Semen Gresik in limbo
One finds it difficult to fathom the motive of the Supreme Audit Body (Bapeka) in repeatedly questioning the legality of state-owned PT Semen Gresik's acquisition of two other state- owned cement companies, PT Semen Padang in West Sumatra and PT Semen Tonasa in South Sulawesi.
Bapeka senior auditor Amrin Siregar again asserted at a news conference last Friday that the 1995 acquisitions might have been legally defective because they were not based on a government regulation, as required by Law No. 9/1969.
The audit body has twice raised this issue through letters to the minister of finance and the state minister for state enterprises, dated Dec. 7, 2001, and March 4, 2002, respectively.
But the real motive behind Bapeka's public inquiries is questionable, because every time the audit body publicly questions the legality of the Semen Gresik acquisitions it coincides with Bapeka auditors pouring out their frustration over their legal inability to audit Semen Gresik and other publicly listed state companies.
These frustrations, however, are groundless because according to the stock market regulations, every company listed on the Jakarta stock exchange must be audited by independent public accountants and Semen Gresik has been listed on the exchange since 1991.
By questioning Bapeka's motives we do not mean to dismiss out of hand its concerns that Semen Gresik's acquisition of the two other sate-owned cement firms was legally flawed.

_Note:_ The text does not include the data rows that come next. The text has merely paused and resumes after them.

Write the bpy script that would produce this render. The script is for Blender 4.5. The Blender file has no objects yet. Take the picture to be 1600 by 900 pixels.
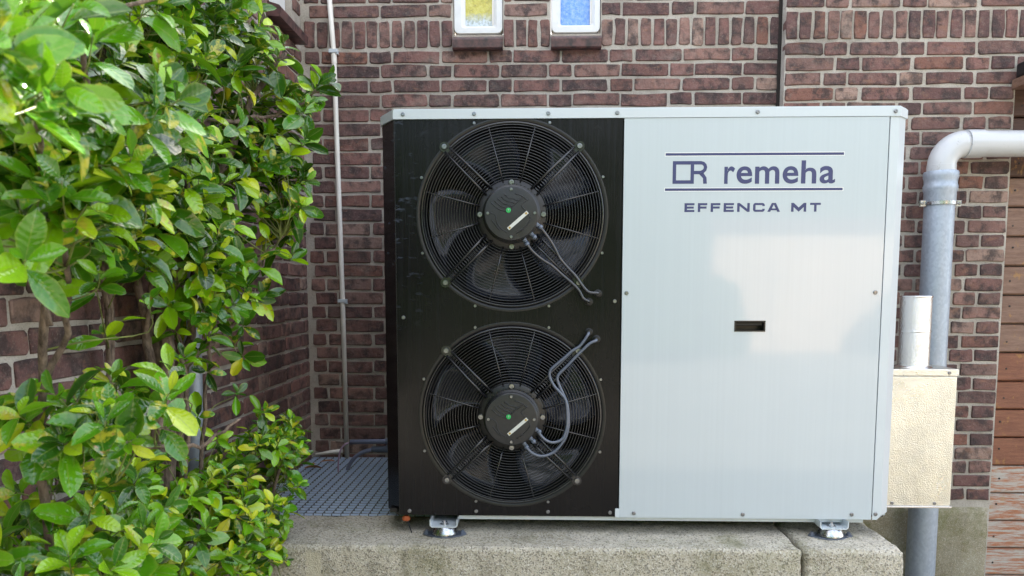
import bpy, bmesh, math, random
from mathutils import Vector, Matrix, noise
R = math.radians
PI = math.pi
random.seed(11)
sc = bpy.context.scene
col = sc.collection

# ------------------------------------------------------------------ camera
CAM = Vector((0, 0, 1.40))
cd = bpy.data.cameras.new('camera')
cam = bpy.data.objects.new('camera', cd)
col.objects.link(cam)
cam.location = CAM
cam.rotation_euler = (R(90 - 5.47), 0, R(1.69))
cd.sensor_width = 36
cd.lens = 1180 / 1600 * 36
cd.shift_y = 113 / 1600
cd.clip_start = 0.05
cd.clip_end = 600
cd.dof.use_dof = True
cd.dof.focus_distance = 2.6
cd.dof.aperture_fstop = 9.5
sc.camera = cam

# ------------------------------------------------------------------ sky and sun (the house shades the whole view)
SUN_EL, SUN_AZ = 38, 20          # degrees; azimuth from +Y, positive towards +X
w = bpy.data.worlds.new('World')
sc.world = w
w.use_nodes = True
nt = w.node_tree
nt.nodes.clear()
wo = nt.nodes.new('ShaderNodeOutputWorld')
bg = nt.nodes.new('ShaderNodeBackground')
sky = nt.nodes.new('ShaderNodeTexSky')
sky.sky_type = 'NISHITA'
sky.sun_disc = False
sky.sun_elevation = R(SUN_EL)
sky.sun_rotation = R(SUN_AZ)
sky.dust_density = 1.5
sky.ozone_density = 1.0
tc = nt.nodes.new('ShaderNodeTexCoord')
mp = nt.nodes.new('ShaderNodeMapping')
mp.inputs['Scale'].default_value = (1, 1, 2.2)
cn = nt.nodes.new('ShaderNodeTexNoise')
cn.inputs['Scale'].default_value = 2.6
cn.inputs['Detail'].default_value = 6
cr = nt.nodes.new('ShaderNodeMapRange')
cr.inputs[1].default_value = 0.36
cr.inputs[2].default_value = 0.60
cr.inputs[4].default_value = 0.62
mx = nt.nodes.new('ShaderNodeMix')
mx.data_type = 'RGBA'
mx.inputs[7].default_value = (7.6, 7.3, 6.9, 1)
L = nt.links.new
L(tc.outputs['Generated'], mp.inputs[0]); L(mp.outputs[0], cn.inputs['Vector'])
L(cn.outputs[0], cr.inputs[0]); L(cr.outputs[0], mx.inputs[0])
L(sky.outputs[0], mx.inputs[6]); L(mx.outputs[2], bg.inputs[0]); L(bg.outputs[0], wo.inputs[0])
bg.inputs[1].default_value = 0.12

sd = bpy.data.lights.new('sun', 'SUN')
sd.energy = 4.0
sd.angle = R(0.53)
sd.color = (1.0, 0.93, 0.82)
sun = bpy.data.objects.new('sun', sd)
col.objects.link(sun)
sdir = Vector((math.sin(R(SUN_AZ)) * math.cos(R(SUN_EL)), math.cos(R(SUN_AZ)) * math.cos(R(SUN_EL)), math.sin(R(SUN_EL))))
sun.rotation_euler = sdir.to_track_quat('Z', 'Y').to_euler()
sun.location = (0, 6, 12)

sc.view_settings.view_transform = 'Standard'
sc.view_settings.look = 'None'
sc.view_settings.gamma = 1
sc.view_settings.exposure = 2.38
sc.render.engine = 'CYCLES'
sc.cycles.use_denoising = True
sc.cycles.max_bounces = 8
sc.cycles.diffuse_bounces = 4
sc.cycles.caustics_reflective = False
sc.cycles.caustics_refractive = False
sc.cycles.sample_clamp_indirect = 6

# ------------------------------------------------------------------ materials
class G:
    """small node-graph helper"""
    def __init__(s, name):
        m = bpy.data.materials.new(name); m.use_nodes = True
        s.m = m; s.t = m.node_tree; s.b = s.t.nodes['Principled BSDF']; s.out = s.t.nodes['Material Output']
    def n(s, typ, **kw):
        nd = s.t.nodes.new('ShaderNode' + typ)
        for k, v in kw.items():
            if k.startswith('i'):
                key = int(k[1:]) if k[1:].isdigit() else k[2:].replace('_', ' ')
                if hasattr(v, 'is_linked') or hasattr(v, 'node'): s.t.links.new(v, nd.inputs[key])
                else: nd.inputs[key].default_value = v
            else: setattr(nd, k, v)
        return nd
    def link(s, a, b): s.t.links.new(a, b)
    def set(s, key, v):
        if hasattr(v, 'node'): s.link(v, s.b.inputs[key])
        else: s.b.inputs[key].default_value = v if not isinstance(v, tuple) or len(v) == 4 else v + (1,)
    def math(s, op, a, b=0.0, clamp=False):
        nd = s.n('Math', operation=op, use_clamp=clamp)
        for i, v in enumerate((a, b)):
            if hasattr(v, 'node'): s.link(v, nd.inputs[i])
            else: nd.inputs[i].default_value = v
        return nd.outputs[0]
    def mix(s, f, a, b, blend='MIX'):
        nd = s.n('Mix', data_type='RGBA', blend_type=blend)
        for i, v in ((0, f), (6, a), (7, b)):
            if hasattr(v, 'node'): s.link(v, nd.inputs[i])
            else: nd.inputs[i].default_value = v if i == 0 or len(v) == 4 else tuple(v) + (1,)
        return nd.outputs[2]
    def pos(s, scale=(1, 1, 1), obj=False, offset=None):
        src = s.n('TexCoord').outputs['Object'] if obj else s.n('NewGeometry').outputs['Position']
        mp = s.n('Mapping'); s.link(src, mp.inputs[0]); mp.inputs['Scale'].default_value = scale
        if offset is not None: s.link(offset, mp.inputs['Location'])
        return mp.outputs[0]
    def noise(s, vec, scale, detail=3, rough=0.55):
        nd = s.n('TexNoise'); s.link(vec, nd.inputs['Vector'])
        nd.inputs['Scale'].default_value = scale; nd.inputs['Detail'].default_value = detail; nd.inputs['Roughness'].default_value = rough
        return nd.outputs[0]
    def vor(s, vec, scale, feature='F1', out=0):
        nd = s.n('TexVoronoi', feature=feature); s.link(vec, nd.inputs['Vector']); nd.inputs['Scale'].default_value = scale
        return nd.outputs[out]
    def rng(s, v, a, b, c=0.0, d=1.0):
        nd = s.n('MapRange'); s.link(v, nd.inputs[0])
        for i, x in zip((1, 2, 3, 4), (a, b, c, d)): nd.inputs[i].default_value = x
        return nd.outputs[0]
    def ramp(s, v, stops, interp='LINEAR'):
        nd = s.n('ValToRGB'); s.link(v, nd.inputs[0]); e = nd.color_ramp; e.interpolation = interp
        while len(e.elements) < len(stops): e.elements.new(0.5)
        for el, (p, c) in zip(e.elements, stops): el.position = p; el.color = tuple(c) + (1,)
        return nd.outputs[0]
    def bump(s, h, strength=0.5, dist=0.002, prev=None):
        nd = s.n('Bump'); s.link(h, nd.inputs['Height']); nd.inputs['Strength'].default_value = strength; nd.inputs['Distance'].default_value = dist
        if prev is not None: s.link(prev, nd.inputs['Normal'])
        return nd.outputs[0]
    def rnd(s):
        """per-piece random: object random plus a per-face attribute for joined pieces"""
        o = s.n('ObjectInfo').outputs['Random']; a = s.n('Attribute', attribute_name='piece').outputs['Fac']
        return s.math('FRACT', s.math('ADD', o, a))

M = {}
def simple(name, colr, rough=0.5, metal=0.0, bump=None, coat=0.0, vary=0.0, vscale=20):
    g = G(name)
    if vary:
        f = g.rng(g.noise(g.pos(), vscale, 5), 0.3, 0.7)
        g.set('Base Color', g.mix(f, tuple(c * (1 - vary) for c in colr), tuple(min(1, c * (1 + vary)) for c in colr)))
        g.set('Roughness', g.rng(g.noise(g.pos(), vscale * 2.3, 3), 0.3, 0.7, rough * 0.85, min(1, rough * 1.2)))
    else:
        g.set('Base Color', colr); g.set('Roughness', rough)
    g.set('Metallic', metal)
    if coat: g.set('Coat Weight', coat); g.set('Coat Roughness', 0.08)
    if bump: g.set('Normal', g.bump(g.noise(g.pos(), bump[0], 4), bump[1], bump[2]))
    M[name] = g.m
    return g

# brick
g = G('brick_clay'); r = g.rnd()
off = g.n('CombineXYZ'); g.link(g.math('MULTIPLY', r, 31), off.inputs[0]); g.link(g.math('MULTIPLY', r, 17), off.inputs[2])
p = g.pos(offset=off.outputs[0])
base = g.ramp(r, [(0.0, (.190, .098, .082)), (.15, (.112, .056, .053)), (.30, (.240, .118, .100)), (.44, (.085, .046, .045)), (.58, (.275, .152, .124)), (.72, (.140, .069, .064)), (.86, (.345, .232, .186)), (.93, (.120, .060, .056)), (1.0, (.240, .105, .072))])
big = g.rng(g.noise(p, 17, 5, .65), .46, .60)
c = g.mix(g.math('MULTIPLY', big, .82), base, (.032, .023, .024))
warm = g.rng(g.noise(g.pos(offset=off.outputs[0], scale=(1, 1, 2)), 22, 3), .58, .74)
c = g.mix(g.math('MULTIPLY', warm, .55), c, (.27, .135, .085))
grey = g.rng(g.noise(p, 55, 5, .7), .52, .72)
c = g.mix(g.math('MULTIPLY', grey, .32), c, (.34, .25, .21))
speck = g.rng(g.noise(p, 190, 3, .6), .58, .72)
c = g.mix(g.math('MULTIPLY', speck, .4), c, (.33, .27, .23))
pit = g.rng(g.vor(p, 120), 0, .33, 1, 0)
c = g.mix(g.math('MULTIPLY', pit, .35), c, (.03, .02, .02))
soot = g.rng(g.noise(g.pos(), 3.1, 6, .7), .50, .70)
c = g.mix(g.math('MULTIPLY', soot, .48), c, (.036, .029, .028))
dusty = g.rng(g.noise(g.pos(scale=(1, 1, 1.6)), 5.3, 5, .7), .56, .74)
c = g.mix(g.math('MULTIPLY', dusty, .30), c, (.36, .31, .26))
g.set('Base Color', c); g.set('Roughness', .82)
h = g.math('ADD', g.math('MULTIPLY', g.noise(p, 48, 5, .65), 1.0), g.math('MULTIPLY', g.noise(p, 210, 3), .35))
g.set('Normal', g.bump(h, 1.0, .007)); M['brick'] = g.m
# glazed dark sill tile
g = G('sill_tile'); p = g.pos()
c = g.mix(g.rng(g.noise(p, 30, 5, .65), .4, .65), (.13, .062, .058), (.028, .020, .022))
g.set('Base Color', c); g.set('Roughness', .38); g.set('Normal', g.bump(g.noise(p, 60, 4), .4, .002)); M['tile'] = g.m
# mortar
g = G('lime_mortar'); p = g.pos()
c = g.mix(g.rng(g.noise(p, 9, 5), .35, .65), (.40, .36, .31), (.53, .49, .435))
c = g.mix(g.math('MULTIPLY', g.rng(g.noise(p, 260, 3, .7), .52, .70), .55), c, (.16, .13, .10))
c = g.mix(g.math('MULTIPLY', g.rng(g.noise(p, 3.1, 6, .7), .50, .70), .5), c, (.12, .105, .09))
g.set('Base Color', c); g.set('Roughness', .95)
g.set('Normal', g.bump(g.math('ADD', g.noise(p, 70, 5, .7), g.math('MULTIPLY', g.noise(p, 300, 2), .5)), 1.0, .004)); M['mortar'] = g.m
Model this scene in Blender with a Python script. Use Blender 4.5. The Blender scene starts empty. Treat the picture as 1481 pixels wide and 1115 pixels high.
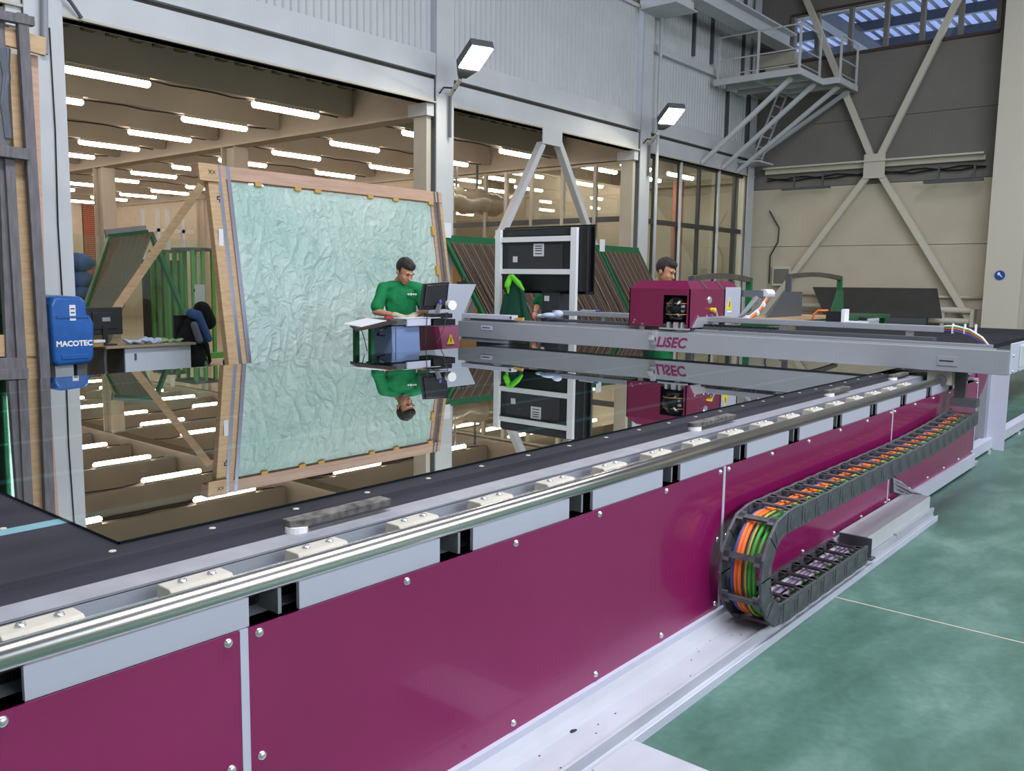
import bpy, math, random
from math import sin, cos, pi, radians
from mathutils import Vector, Matrix, noise
random.seed(7)
S = bpy.context.scene
COL = S.collection
# ---------------------------------------------------------------- camera, world, lights, exposure
EYE = Vector((0, 0, 1.63)); FPX = 1249.17; YAW, PITCH, ROLL = 0.69759837, 0.12091722, 0.01404767
FWD = Vector((cos(YAW) * cos(PITCH), sin(YAW) * cos(PITCH), -sin(PITCH)))
_r = FWD.cross(Vector((0, 0, 1))).normalized(); _u = _r.cross(FWD)
RGT = _r * cos(ROLL) + _u * sin(ROLL); UPV = RGT.cross(FWD)
cd = bpy.data.cameras.new('camera'); cam = bpy.data.objects.new('camera', cd); COL.objects.link(cam)
cd.sensor_width = 36; cd.lens = FPX / 1481 * 36; cd.clip_end = 200; cd.clip_start = .05
cam.matrix_world = Matrix(((RGT.x, UPV.x, -FWD.x, EYE.x), (RGT.y, UPV.y, -FWD.y, EYE.y), (RGT.z, UPV.z, -FWD.z, EYE.z), (0, 0, 0, 1)))
S.camera = cam
S.view_settings.view_transform = 'Standard'; S.view_settings.look = 'None'
S.view_settings.gamma = 1; S.view_settings.exposure = 0.12; S.view_settings.use_curve_mapping = False
w = bpy.data.worlds.new('world'); S.world = w; w.use_nodes = True
bg = w.node_tree.nodes['Background']; bg.inputs[0].default_value = (.70, .79, 1, 1); bg.inputs[1].default_value = 2.0

def area(name, loc, target, sx, sy, power, col, spread=180):
    l = bpy.data.lights.new(name, 'AREA'); l.shape = 'RECTANGLE'; l.size = sx; l.size_y = sy
    l.energy = power; l.color = col; l.spread = radians(spread)
    o = bpy.data.objects.new(name, l); COL.objects.link(o); o.location = loc
    o.rotation_euler = (Vector(target) - Vector(loc)).to_track_quat('-Z', 'Y').to_euler(); return o
DAY = (.93, .935, 1.0)
area('skylight_daylight_west', (1.9, 1.0, 9.75), (1.9, 1.0, 0), 8, 2.4, 930, DAY)
area('skylight_daylight_east', (12.5, 1.0, 9.75), (12.5, 1.0, 0), 9, 2.4, 400, DAY)
area('side_window_daylight', (5.2, -8.85, 6.0), (5.6, 6, 1.5), 11, 4.6, 860, DAY)
area('side_window_daylight_east', (15.0, -8.85, 6.0), (15.0, 6, 2.5), 8, 4.6, 190, DAY)

# ---------------------------------------------------------------- helpers
def ray(px, py): return FWD + RGT * ((px - 740.5) / FPX) - UPV * ((py - 557.5) / FPX)
def AY(px, py, y): d = ray(px, py); return EYE + d * (y / d.y)
def AX(px, py, x): d = ray(px, py); return EYE + d * (x / d.x)
def AZ(px, py, z): d = ray(px, py); return EYE + d * ((z - EYE.z) / d.z)
def lin(h):
    h = h.lstrip('#'); o = []
    for i in (0, 2, 4):
        c = int(h[i:i + 2], 16) / 255; o.append(c / 12.92 if c <= .04045 else ((c + .055) / 1.055) ** 2.4)
    return (*o, 1)
def mat(name, col, rough=.5, metal=0, var=0, vscale=4, bump=0, bscale=30, col2=None, coat=0, stretch=None, emit=None, estr=0, spec=.5):
    m = bpy.data.materials.new(name); m.use_nodes = True; nt = m.node_tree; b = nt.nodes['Principled BSDF']
    c = lin(col); b.inputs['Base Color'].default_value = c; b.inputs['Roughness'].default_value = rough
    b.inputs['Metallic'].default_value = metal; b.inputs['Coat Weight'].default_value = coat
    b.inputs['Specular IOR Level'].default_value = spec
    tc = None
    if var or bump:
        tc = nt.nodes.new('ShaderNodeTexCoord'); mp = nt.nodes.new('ShaderNodeMapping')
        nt.links.new(tc.outputs['Object'], mp.inputs[0])
        if stretch: mp.inputs['Scale'].default_value = stretch
    if var:
        n = nt.nodes.new('ShaderNodeTexNoise'); n.inputs['Scale'].default_value = vscale; n.inputs['Detail'].default_value = 6
        nt.links.new(mp.outputs[0], n.inputs[0])
        r = nt.nodes.new('ShaderNodeValToRGB'); r.color_ramp.elements[0].position = .3; r.color_ramp.elements[1].position = .7
        c2 = lin(col2) if col2 else tuple(x * (1 - var) for x in c[:3]) + (1,)
        r.color_ramp.elements[0].color = c2; r.color_ramp.elements[1].color = c
        nt.links.new(n.outputs['Fac'], r.inputs[0]); nt.links.new(r.outputs[0], b.inputs['Base Color'])
    if bump:
        n2 = nt.nodes.new('ShaderNodeTexNoise'); n2.inputs['Scale'].default_value = bscale; n2.inputs['Detail'].default_value = 4
        nt.links.new(mp.outputs[0], n2.inputs[0]); bp = nt.nodes.new('ShaderNodeBump'); bp.inputs['Strength'].default_value = bump
        bp.inputs['Distance'].default_value = .02
        nt.links.new(n2.outputs['Fac'], bp.inputs['Height']); nt.links.new(bp.outputs[0], b.inputs['Normal'])
    if emit: b.inputs['Emission Color'].default_value = emit; b.inputs['Emission Strength'].default_value = estr
    return m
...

Government Regulation No. 12/1969 concerning the implementation of Law No. 9/1969 on state companies stipulates that every government decision to put up equity capital in a limited liability, state company must be based on government regulations.
Until now, no one at Semen Gresik, the finance ministry or the State Secretariat has been able to produce such a document to support the acquisitions.
There was only a directive issued by then minister of finance Mar'ie Muhammad on June 5, 1995, which stipulated that Semen Gresik, Semen Padang and Semen Tonasa would be consolidated to strengthen their marketing, management and finances, and to expand their production capacities.
But the directive was so ambiguous that it raised issues that sabotaged the consolidation of the three cement units from the outset.
Mar'ie's directive stated that after the consolidation, Semen Gresik would become the holding company for both Semen Padang and Semen Tonasa. But the directive also stipulated that despite the consolidation, both Semen Padang and Semen Tonasa would remain autonomous. This stipulation immediately aborted the operational consolidation of the three cement units.
The 1995 transaction for the consolidation of the three cement companies was supposed to be so simple that no one at the finance ministry at the time realized the need for a government regulation to support the deal. Then president Soeharto's approval of the transaction was deemed strong enough to serve as a legal foundation.
The acquisition took place when Semen Gresik launched a rights issue in the middle of 1995 to raise funds to expand its production capacity. The government at the time wanted to exercise its rights, otherwise its ownership of Semen Gresik, which had declined to 67 percent in 1991 after the company's initial public offering, would have been further diluted.
However, since the government did not have the cash for the deal, it used its shares in both Semen Padang and Semen Tonasa to pay for additional shares in Semen Gresik. Hence, Semen Gresik became the controlling owner of the other two state-owned cement firms.
Yet, despite the imbroglio of this acquisition, it seems pointless for Bapeka to continue making such a public fuss about an old issue. But the minister of finance and the state minister for state companies also are at fault for not immediately clarifying and resolving this legal issue.
The ministers might understandably be worried about the legal implications if it was found that the Semen Gresik deal was legally defective, because such an admission could set off a messy litigation battle with Mexico's Cemex, which acquired in good faith 25.50 percent of Semen Gresik in 1998 by paying a 127 percent premium on its share price.
However, letting this legal uncertainty hang over Semen Gresik, the country's largest cement group, is much more damaging. It would be advisable for the government to consult with the House of Representatives to clarify the issue and correcting the mistakes, if any, and then approach Cemex and the investing public for an amicable resolution. After all, what is now claimed to be a legal defect by no means affected the financial probity of the 1995 transaction.
Moreover, Cemex has shown a good understanding of the legal question and has remained a loyal investor in Semen Gresik even though the company has since 2000 suffered legal harassment by vested interest groups in West Sumatra, who have been fighting to have Semen Padang spun off from Semen Gresik.